AUD/USD is coming under fresh bearish pressures over the last hour, having failed to sustain the renewed upside, as risk-aversion remains at full steam in Asia.
The US dollar is picking up a fresh bid on a fresh risk-off wave, as investors remain on the edge amidst fresh Russia-Ukraine tensions, China’s services sector contraction and hopes for aggressive Fed rate hikes after Friday’s US Nonfarm Payrolls outpaced estimates.
Markets witnessed a brief reprieve on flat opening on the Chinese stock indices, which helped the aussie to recover ground to near 0.6380. Although the uptick was quickly faded, as Chinese stocks tracked their Asian counterparts lower while the S&P 500 futures lost 0.32% on the day.
Pre-US inflation release anxiety also keeps the dollar bulls supported amid holiday-thinned light trading.
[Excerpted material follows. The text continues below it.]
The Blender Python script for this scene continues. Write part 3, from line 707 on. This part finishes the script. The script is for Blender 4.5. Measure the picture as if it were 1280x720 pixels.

The US markets are partially closed on Monday, in observance of Columbus Day.
From a short-term technical perspective, the pair remains exposed to further downside risks after it confirmed a bear flag formation on the daily sticks. The pair closed last Thursday below the rising trendline support, then at 0.6421.
The 14-day Relative Strength Index (RSI) is inching towards the oversold territory, suggesting that there is more room for the downside.
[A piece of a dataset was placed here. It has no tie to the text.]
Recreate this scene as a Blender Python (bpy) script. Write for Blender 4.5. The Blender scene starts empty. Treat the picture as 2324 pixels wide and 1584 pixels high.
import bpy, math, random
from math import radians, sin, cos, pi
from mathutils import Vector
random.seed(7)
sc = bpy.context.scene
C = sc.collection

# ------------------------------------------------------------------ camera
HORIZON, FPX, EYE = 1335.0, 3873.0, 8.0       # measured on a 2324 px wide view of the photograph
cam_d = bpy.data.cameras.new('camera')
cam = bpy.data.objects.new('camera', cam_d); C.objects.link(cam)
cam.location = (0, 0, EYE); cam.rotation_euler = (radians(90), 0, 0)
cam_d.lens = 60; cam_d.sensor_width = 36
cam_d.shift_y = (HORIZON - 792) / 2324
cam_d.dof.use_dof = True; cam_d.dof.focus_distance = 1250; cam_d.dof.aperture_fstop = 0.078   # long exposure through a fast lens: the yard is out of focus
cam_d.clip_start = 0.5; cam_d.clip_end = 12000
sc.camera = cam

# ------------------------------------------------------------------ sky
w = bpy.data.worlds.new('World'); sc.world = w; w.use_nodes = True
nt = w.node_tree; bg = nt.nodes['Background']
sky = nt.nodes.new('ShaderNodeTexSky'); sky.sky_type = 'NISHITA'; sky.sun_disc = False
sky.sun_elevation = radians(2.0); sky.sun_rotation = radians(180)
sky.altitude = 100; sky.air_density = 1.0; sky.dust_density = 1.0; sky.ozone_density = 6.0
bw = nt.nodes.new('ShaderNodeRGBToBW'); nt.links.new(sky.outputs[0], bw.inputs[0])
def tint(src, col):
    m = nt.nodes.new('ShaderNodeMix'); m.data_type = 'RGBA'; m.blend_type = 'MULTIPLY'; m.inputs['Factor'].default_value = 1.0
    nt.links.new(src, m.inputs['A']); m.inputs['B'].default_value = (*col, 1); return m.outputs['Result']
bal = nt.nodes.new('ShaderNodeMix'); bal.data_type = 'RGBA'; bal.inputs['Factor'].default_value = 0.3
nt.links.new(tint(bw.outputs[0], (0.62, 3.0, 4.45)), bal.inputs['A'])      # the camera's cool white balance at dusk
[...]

A breach of the 0.6300 support could trigger a sharp sell-off towards 0.6000 – the psychological level. Ahead of that, the 0.6250 figure could come to buyers’ rescue.
On the flip side, bulls need to clear the intraday highs of 0.6380 in order to recapture the 0.6400 level.
Further up, the rising trendline support now turned resistance at 0.6445 will be a tough nut to crack for aussie bulls.